An interim forfeiture order is a temporary legal measure that allows authorities to seize properties suspected of being proceeds of crime pending the conclusion of investigations or further court proceedings.
The EFCC has already moved swiftly on this front. The court, after reviewing the application filed by the commission, was satisfied that the agency had fulfilled all the necessary legal requirements before granting the request. That order was secured on May 25, 2026, two weeks before Monday’s arraignment.
When the charges were read in open court, both defendants pleaded not guilty. Justice Usman subsequently adjourned the matter to a later date for the commencement of the trial.
The not-guilty plea sets the stage for what is expected to be a keenly watched trial, one that will test the EFCC’s ability to trace, document, and prove a paper trail of billions allegedly siphoned from a vulnerable victim over nearly two years.
For Kenechukwu, who trusted a stranger with funds likely accumulated over years of running her private school, the court proceedings represent not just a legal battle but a deeply personal reckoning.
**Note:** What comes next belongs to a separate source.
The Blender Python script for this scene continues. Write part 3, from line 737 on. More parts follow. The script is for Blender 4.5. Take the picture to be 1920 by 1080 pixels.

Her petition to the EFCC triggered the investigation that ultimately led to Monday’s arraignment, making her both the victim and the catalyst for justice in this case.
The EFCC, which has intensified its crackdown on contract fraud schemes targeting individuals across Nigeria, has signaled that it will pursue the matter to its logical conclusion.
With two properties under interim forfeiture and a detailed transaction history from Access Bank records at its disposal, the commission appears confident in its case.
The trial date is yet to be formally fixed, but when it begins, it will lay bare, in the cold language of court proceedings, just how a widow’s trust was allegedly turned into a billion-naira windfall and whether the Nigerian justice system can deliver a reckoning proportionate to the alleged crime.
WHAT YOU SHOULD KNOW
A self-styled native doctor and his wife now face justice after allegedly using a phantom government contract as bait to swindle a widowed schoolteacher of nearly two billion naira.
The defendants allegedly exploited a widow’s trust and financial vulnerability by fabricating the legitimacy of a DESOPADEC road contract, a scheme that spanned nearly two years before it unravelled.